Ja, ich bin damals mit dem Konsultationsprozess schnell an die Öffentlichkeit gegangen. Der Grund war, dass wir sehr offen mit den Plänen umgehen und die einzelnen Interessensverbände frühestmöglich einbeziehen wollten. Wir wollten wissen, welche Bereiche als besonders schützenswert erachtet werden und welche Zonen umgekehrt für die Nutzung besonders relevant sind, etwa für die Fischerei, den Tourismus und die Wassersportler. Rückblickend hat der frühe Zeitpunkt und unsere Offenheit eine konstruktive Debatte nicht mehr zugelassen, sondern eher den Raum für Befürchtungen und Sorgen geöffnet. Das muss ich selbstkritisch einräumen. Zur Wahrheit gehört aber auch, dass ich während dieser teils sehr emotional geführten Debatte aus der Mitte der Wassersportgemeinde auch viel Zuspruch für die Nationalpark-Pläne erhalten habe. Trotzdem gibt es keinen Zweifel daran, dass die überwiegende Mehrheit der Wassersportler die Nationalpark-Pläne abgelehnt hat.
Wo es aber einen großen Konsens gab und gibt, ist, dass die Ostsee besser geschützt werden soll. Deshalb haben wir mit dem Aktionsplan Ostseeschutz 2030 eine Alternative auf den Weg gebracht, mit der wir sehr konkret darlegen, was wir machen wollen. Das hat die Debatte verändert. Und auf den Infoveranstaltungen, die wir als Landesregierung Anfang Mai an mehreren Orten entlang der Ostseeküste veranstaltet haben, hat sich der Ton deutlich verändert. Alle wissen jetzt, woran sie sind. Es ist klar, welche Einschränkungen kommen und welche nicht. Wir schauen gemeinsam nach vorne.
Dass die Pläne zum Nationalpark Ostsee so früh kommuniziert wurden, hat eher Ängste geschürt als einen konstruktiven Dialog gefördert. Da bin ich durchaus selbstkritisch
Es geht um 16 konkrete Maßnahmen, die die unterschiedlichen Probleme der Ostsee lösen sollen. Für die Umsetzung der Maßnahmen sind die entsprechenden Ministerien verantwortlich. Einige Punkte sind schon recht weit gediehen: Gegen die schädlichen Nährstoffeinträge in die Ostsee hat das Landwirtschaftsministerium mit den landwirtschaftlichen Verbänden eine ambitionierte Zielvereinbarung entwickelt, um die Frachten von Stickstoff und Phosphor bis 2030 und dann nochmal bis 2035 um jeweils zehn Prozent zu verringern. Das Umweltministerium hat Personal akquiriert für eine Meeresschutzstation, die sich um die Schutzgebiete kümmern wird, um nur einige Punkte zu nennen. Wir haben jetzt einen Plan, und den setzen wir schnellstmöglich um. Es ist ja ein Aktionsplan Ostseeschutz 2030.

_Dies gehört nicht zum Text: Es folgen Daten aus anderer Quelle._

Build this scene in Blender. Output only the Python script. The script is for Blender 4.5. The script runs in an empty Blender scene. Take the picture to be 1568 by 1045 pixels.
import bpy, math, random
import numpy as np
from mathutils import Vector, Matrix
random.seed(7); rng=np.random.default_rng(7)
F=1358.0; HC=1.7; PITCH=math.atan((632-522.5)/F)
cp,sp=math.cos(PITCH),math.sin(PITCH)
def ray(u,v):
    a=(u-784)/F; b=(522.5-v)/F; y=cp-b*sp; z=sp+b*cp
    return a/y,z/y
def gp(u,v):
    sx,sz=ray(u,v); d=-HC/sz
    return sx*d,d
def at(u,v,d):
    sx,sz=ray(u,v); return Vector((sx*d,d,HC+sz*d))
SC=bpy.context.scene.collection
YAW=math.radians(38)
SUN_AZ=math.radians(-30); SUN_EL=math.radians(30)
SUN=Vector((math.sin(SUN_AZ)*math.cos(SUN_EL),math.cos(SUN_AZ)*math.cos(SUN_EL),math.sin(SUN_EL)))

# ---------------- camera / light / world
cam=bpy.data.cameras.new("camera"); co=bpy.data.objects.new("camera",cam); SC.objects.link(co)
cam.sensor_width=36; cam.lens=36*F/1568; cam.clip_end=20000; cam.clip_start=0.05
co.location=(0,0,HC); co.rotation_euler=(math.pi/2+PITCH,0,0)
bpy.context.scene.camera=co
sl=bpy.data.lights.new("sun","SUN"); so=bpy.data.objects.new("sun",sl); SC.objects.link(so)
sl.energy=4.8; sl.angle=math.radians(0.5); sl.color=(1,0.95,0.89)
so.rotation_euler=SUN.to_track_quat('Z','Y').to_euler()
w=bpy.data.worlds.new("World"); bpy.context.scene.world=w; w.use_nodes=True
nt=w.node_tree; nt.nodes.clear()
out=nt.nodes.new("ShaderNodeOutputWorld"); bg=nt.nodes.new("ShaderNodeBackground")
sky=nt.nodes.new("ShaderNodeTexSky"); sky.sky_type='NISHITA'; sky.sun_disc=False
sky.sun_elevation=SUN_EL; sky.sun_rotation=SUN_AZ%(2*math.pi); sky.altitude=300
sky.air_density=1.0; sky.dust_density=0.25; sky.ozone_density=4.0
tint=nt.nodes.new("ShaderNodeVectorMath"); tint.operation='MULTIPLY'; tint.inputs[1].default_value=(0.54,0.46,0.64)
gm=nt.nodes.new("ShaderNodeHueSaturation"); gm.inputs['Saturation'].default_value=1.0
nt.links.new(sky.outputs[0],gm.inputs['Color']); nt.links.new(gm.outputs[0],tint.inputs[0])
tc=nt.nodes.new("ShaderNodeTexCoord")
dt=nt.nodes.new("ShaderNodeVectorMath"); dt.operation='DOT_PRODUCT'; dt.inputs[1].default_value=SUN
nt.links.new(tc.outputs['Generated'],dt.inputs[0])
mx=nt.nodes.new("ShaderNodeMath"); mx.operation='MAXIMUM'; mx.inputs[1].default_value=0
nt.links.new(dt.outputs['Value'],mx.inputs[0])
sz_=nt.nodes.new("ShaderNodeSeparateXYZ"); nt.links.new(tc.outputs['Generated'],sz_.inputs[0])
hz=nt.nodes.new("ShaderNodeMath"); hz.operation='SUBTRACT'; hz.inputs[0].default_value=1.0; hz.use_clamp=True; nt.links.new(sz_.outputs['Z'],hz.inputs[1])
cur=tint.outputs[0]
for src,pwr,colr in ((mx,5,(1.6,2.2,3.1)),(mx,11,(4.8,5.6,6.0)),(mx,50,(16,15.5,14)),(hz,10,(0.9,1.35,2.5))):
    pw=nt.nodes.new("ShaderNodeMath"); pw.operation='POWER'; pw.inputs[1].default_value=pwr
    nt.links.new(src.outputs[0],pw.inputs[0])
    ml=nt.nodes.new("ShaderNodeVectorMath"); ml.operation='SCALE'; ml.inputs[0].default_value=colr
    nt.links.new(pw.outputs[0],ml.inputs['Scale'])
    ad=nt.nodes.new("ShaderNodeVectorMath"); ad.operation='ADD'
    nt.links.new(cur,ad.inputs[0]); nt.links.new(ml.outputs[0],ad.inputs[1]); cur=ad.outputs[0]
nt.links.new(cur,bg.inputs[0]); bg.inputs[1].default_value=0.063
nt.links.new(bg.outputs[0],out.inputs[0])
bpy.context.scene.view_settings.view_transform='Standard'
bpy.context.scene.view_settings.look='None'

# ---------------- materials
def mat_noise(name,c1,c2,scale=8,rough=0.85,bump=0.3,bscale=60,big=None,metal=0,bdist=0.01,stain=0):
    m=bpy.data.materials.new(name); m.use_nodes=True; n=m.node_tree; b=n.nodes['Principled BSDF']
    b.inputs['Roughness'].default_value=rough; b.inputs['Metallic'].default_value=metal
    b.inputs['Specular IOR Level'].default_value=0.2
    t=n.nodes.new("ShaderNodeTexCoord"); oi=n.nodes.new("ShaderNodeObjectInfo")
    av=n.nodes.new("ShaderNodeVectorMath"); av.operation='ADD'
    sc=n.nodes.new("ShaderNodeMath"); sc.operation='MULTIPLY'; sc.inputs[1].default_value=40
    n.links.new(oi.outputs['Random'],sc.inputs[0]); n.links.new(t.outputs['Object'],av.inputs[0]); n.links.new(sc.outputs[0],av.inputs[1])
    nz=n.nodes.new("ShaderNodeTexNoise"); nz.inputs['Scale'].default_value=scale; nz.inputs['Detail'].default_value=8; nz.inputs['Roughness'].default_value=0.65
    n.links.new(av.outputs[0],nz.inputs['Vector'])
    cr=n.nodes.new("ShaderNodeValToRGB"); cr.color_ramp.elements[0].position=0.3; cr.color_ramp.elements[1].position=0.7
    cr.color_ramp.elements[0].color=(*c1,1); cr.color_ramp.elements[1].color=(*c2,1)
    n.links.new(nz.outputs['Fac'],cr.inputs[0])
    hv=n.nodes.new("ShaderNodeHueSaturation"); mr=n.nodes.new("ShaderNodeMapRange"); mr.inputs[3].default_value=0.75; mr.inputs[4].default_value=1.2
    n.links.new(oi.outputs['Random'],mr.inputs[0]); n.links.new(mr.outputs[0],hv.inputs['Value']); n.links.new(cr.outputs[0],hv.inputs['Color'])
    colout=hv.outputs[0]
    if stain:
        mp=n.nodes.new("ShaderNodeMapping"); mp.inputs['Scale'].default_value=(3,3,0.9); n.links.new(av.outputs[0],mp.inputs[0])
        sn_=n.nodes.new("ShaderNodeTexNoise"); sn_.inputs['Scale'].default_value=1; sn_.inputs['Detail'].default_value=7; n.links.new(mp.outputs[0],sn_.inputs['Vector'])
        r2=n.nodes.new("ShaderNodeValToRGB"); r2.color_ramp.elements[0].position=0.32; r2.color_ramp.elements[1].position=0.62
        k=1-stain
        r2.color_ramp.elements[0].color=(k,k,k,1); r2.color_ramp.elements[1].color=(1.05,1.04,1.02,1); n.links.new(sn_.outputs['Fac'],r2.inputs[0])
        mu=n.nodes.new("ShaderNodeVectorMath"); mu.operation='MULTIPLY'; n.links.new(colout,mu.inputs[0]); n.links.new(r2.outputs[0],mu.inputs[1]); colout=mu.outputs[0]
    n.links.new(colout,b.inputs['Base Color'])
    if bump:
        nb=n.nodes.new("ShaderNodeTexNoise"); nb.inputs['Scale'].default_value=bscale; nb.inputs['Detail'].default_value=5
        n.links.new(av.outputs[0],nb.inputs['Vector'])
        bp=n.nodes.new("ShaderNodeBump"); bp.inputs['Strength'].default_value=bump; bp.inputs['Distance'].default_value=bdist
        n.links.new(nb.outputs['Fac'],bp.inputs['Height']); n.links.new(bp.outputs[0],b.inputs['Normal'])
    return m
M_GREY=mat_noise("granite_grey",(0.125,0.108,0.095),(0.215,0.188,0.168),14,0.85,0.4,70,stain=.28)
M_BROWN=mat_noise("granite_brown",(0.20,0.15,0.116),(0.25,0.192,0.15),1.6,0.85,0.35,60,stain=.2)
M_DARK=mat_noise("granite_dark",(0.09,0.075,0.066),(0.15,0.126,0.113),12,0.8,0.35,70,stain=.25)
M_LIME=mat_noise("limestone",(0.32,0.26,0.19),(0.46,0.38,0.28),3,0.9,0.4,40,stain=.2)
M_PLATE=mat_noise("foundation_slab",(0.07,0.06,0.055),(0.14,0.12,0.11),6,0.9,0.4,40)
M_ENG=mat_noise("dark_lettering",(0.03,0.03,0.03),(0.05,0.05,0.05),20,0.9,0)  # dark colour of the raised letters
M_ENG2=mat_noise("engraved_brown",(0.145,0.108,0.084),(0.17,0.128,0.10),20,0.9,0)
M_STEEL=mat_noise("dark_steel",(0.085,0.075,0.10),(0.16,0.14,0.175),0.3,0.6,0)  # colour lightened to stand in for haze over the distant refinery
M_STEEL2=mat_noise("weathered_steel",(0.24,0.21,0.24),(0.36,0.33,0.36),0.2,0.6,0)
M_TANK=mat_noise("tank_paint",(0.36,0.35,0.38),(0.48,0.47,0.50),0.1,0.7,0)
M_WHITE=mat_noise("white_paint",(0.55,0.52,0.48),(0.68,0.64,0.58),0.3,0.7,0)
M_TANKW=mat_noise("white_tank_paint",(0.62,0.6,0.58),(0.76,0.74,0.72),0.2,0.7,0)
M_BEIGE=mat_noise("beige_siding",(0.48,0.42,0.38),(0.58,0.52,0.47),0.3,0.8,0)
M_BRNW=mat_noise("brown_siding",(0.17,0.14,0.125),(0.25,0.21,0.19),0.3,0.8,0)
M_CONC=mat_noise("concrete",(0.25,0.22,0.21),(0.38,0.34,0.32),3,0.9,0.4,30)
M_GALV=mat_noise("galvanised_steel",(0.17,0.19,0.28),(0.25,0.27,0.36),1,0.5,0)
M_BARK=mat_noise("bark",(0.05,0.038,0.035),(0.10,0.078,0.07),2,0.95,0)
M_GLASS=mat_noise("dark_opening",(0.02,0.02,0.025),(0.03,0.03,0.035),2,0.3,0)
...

Es gibt einen wissenschaftlichen Beirat unter Leitung des Ministerpräsidenten - das zeigt auch, welche Bedeutung wir dem Thema Kontrolle beimessen. In diesem Beirat geht es darum, wie die bestehenden Monitoring-Systeme so weiterentwickelt werden können, dass wir den Einfluss der Schutzmaßnahmen auch mitverfolgen und sehen können, ob der Aktionsplan den notwendigen Fortschritt bringt.

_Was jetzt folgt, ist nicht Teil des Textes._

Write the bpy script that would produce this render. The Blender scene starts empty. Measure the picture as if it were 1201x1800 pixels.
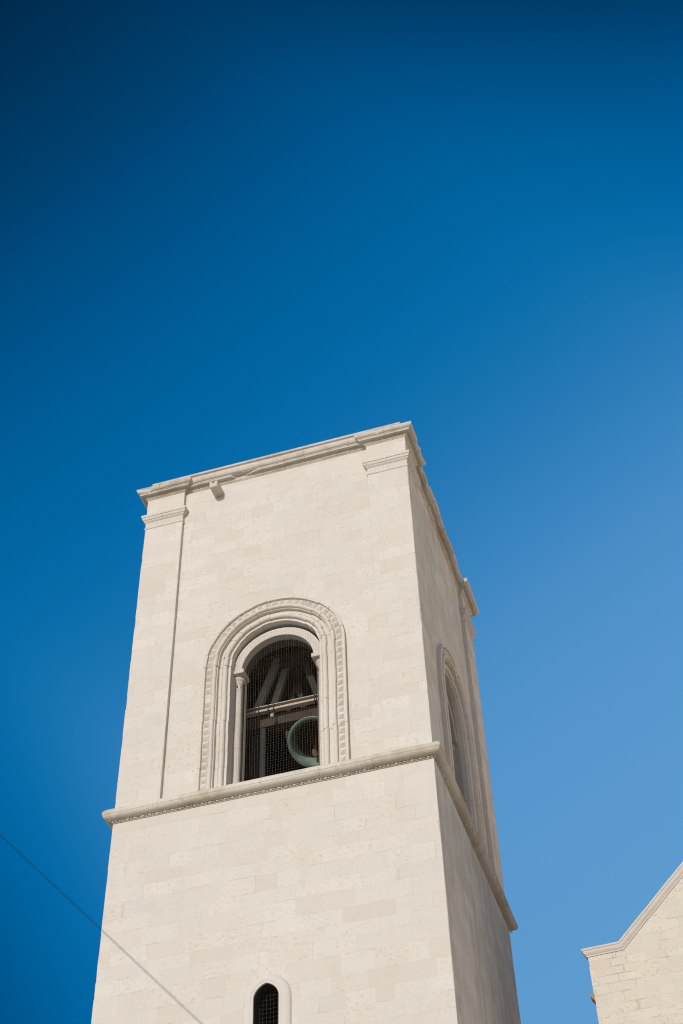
import bpy, bmesh, math, random
from mathutils import Vector, Matrix
random.seed(11)
S = bpy.context.scene
COL = S.collection
R = math.radians

# ------------------------------------------------------------------ camera
cam_d = bpy.data.cameras.new('camera'); cam = bpy.data.objects.new('camera', cam_d); COL.objects.link(cam)
right = Vector((0.95513352, 0.29506649, -0.0256069))
up = Vector((0.2320551, -0.69182586, 0.68375976))
fwd = Vector((-0.18403908, 0.65902408, 0.72925776))
m = Matrix((right, up, -fwd)).transposed().to_4x4()
m.translation = Vector((11.61698, -22.75894, 1.6))
cam.matrix_world = m
cam_d.sensor_fit = 'VERTICAL'; cam_d.sensor_height = 36; cam_d.sensor_width = 24
cam_d.lens = 36 * 2481.749 / 1800
cam_d.clip_end = 3000
cam_d.dof.use_dof = True; cam_d.dof.focus_distance = 29.5; cam_d.dof.aperture_fstop = 0.9
S.camera = cam

# ------------------------------------------------------------------ light
SUN_AZ, SUN_EL = 8.5, 19.0           # degrees left of the front wall's normal, above the horizon
to_sun = Vector((-math.sin(R(SUN_AZ)) * math.cos(R(SUN_EL)), -math.cos(R(SUN_AZ)) * math.cos(R(SUN_EL)), math.sin(R(SUN_EL))))
sun_d = bpy.data.lights.new('sun', 'SUN'); sun = bpy.data.objects.new('sun', sun_d); COL.objects.link(sun)
sun_d.energy = 2.55; sun_d.angle = R(0.5); sun_d.color = (1.0, 0.97, 0.95)
sun.rotation_euler = to_sun.to_track_quat('Z', 'Y').to_euler(); sun.location = (-10, -40, 40)

world = bpy.data.worlds.new('World'); S.world = world; world.use_nodes = True
wt = world.node_tree; wt.nodes.clear()
w_out = wt.nodes.new('ShaderNodeOutputWorld'); w_bg = wt.nodes.new('ShaderNodeBackground')
sky = wt.nodes.new('ShaderNodeTexSky'); sky.sky_type = 'NISHITA'; sky.sun_disc = False
sky.sun_elevation = R(SUN_EL); sky.sun_rotation = R(180 + SUN_AZ)
sky.altitude = 0; sky.air_density = 1.0; sky.dust_density = 1.0; sky.ozone_density = 2.0
w_bg.inputs['Strength'].default_value = 0.12
def wn(kind, **kw):
    n = wt.nodes.new(kind)
    for k, v in kw.items(): setattr(n, k, v)
    return n
def wl(a, b): wt.links.new(a, b)
def wdot(v):
    n = wn('ShaderNodeVectorMath', operation='DOT_PRODUCT'); wl(w_tc.outputs['Generated'], n.inputs[0]); n.inputs[1].default_value = v
    return n.outputs['Value']
def wstep(v, a, b, c=0.0, d=1.0):
    n = wn('ShaderNodeMapRange', interpolation_type='SMOOTHSTEP'); wl(v, n.inputs[0])
    for i, q in enumerate((a, b, c, d)): n.inputs[i + 1].default_value = q
    return n.outputs[0]
w_tc = wn('ShaderNodeTexCoord')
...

In den Natura 2000-Flächen Geltinger Bucht, Stoller Grund und Sagasbank, die 4,5 Prozent der schleswig-holsteinischen Meeresfläche ausmachen, wird der Schutzstatus verstärkt. Das wird den Wassersport aber nicht betreffen, dieser bleibt hier ganzjährig erlaubt. Auf acht Prozent der schleswig-holsteinischen Ostsee, die als Naturschutzgebiete ausgewiesen werden, beantragen wir eine Befahrensverordnung. Heißt konkret: Eine ganzjährige Geschwindigkeitsbegrenzung für Boote soll kommen, aber Wassersport bleibt weiterhin möglich. Nur von November bis Ende März wird es ein Wassersport-Verbot geben, weil hier Rastvogelschwerpunkte liegen, die besser zu schützen sind. Dies betrifft drei Gebiete - Teile der Hohwachter Bucht, das Gebiet westlich von Fehmarn und den Bereich Gelting bis zur Schleimündung.

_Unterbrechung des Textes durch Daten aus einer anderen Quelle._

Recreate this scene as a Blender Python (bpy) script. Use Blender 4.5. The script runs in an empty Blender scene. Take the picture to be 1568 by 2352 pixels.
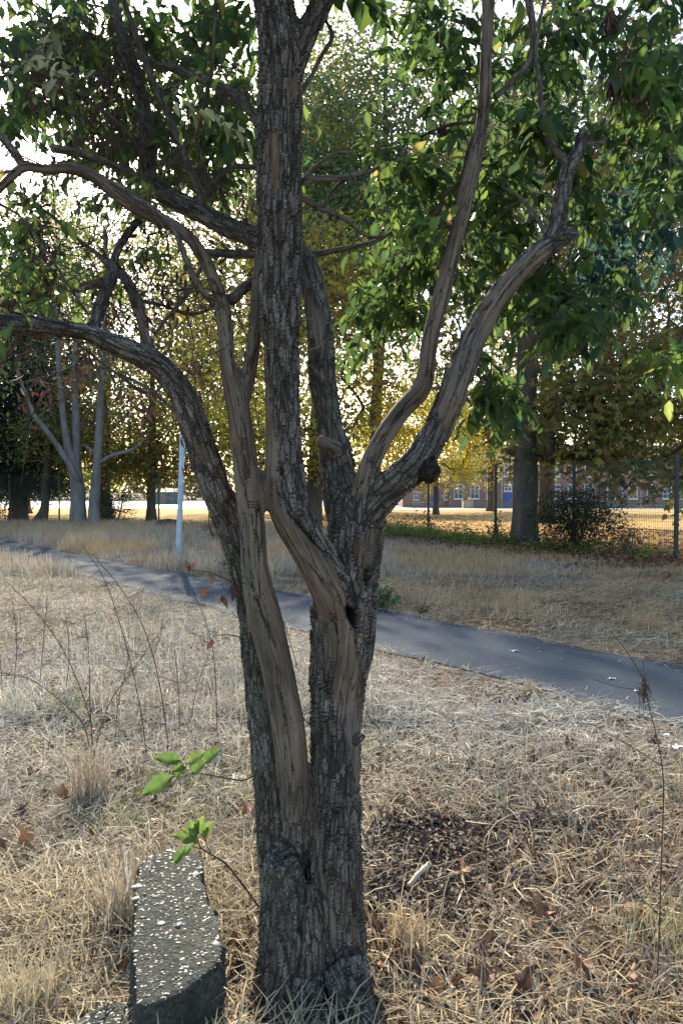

Es wird im Naturschutzgebiet Schlei bis Gelting eine solche Zone geben, im Bereich westlich von Fehmarn zwei solcher Zonen. Hier kann also ganzjährig ohne Einschränkungen gesurft werden. Die genaue Festlegung der Zonen, also wo sie genau liegen und wie groß diese sein werden, werden wir im Laufe des Sommers 2025 erarbeiten. Dazu werden wir in den Dialog mit der Wassersportgemeinde gehen und schauen, wie wir einen Kompromiss zwischen Rastvogelschutz und Wassersport erreichen können. Ich bin sicher, dass das gut gelingen kann.
Das Naturschutzgebiet Hohwachter Bucht ist vergleichsweise klein, hier sind keine Korridore für eine Nutzung im Winter geplant.
Wir als jetzige Landesregierung sind hier ganz klar und werden genau das, was im Aktionsplan steht, beantragen und umsetzen. Nicht mehr und nicht weniger.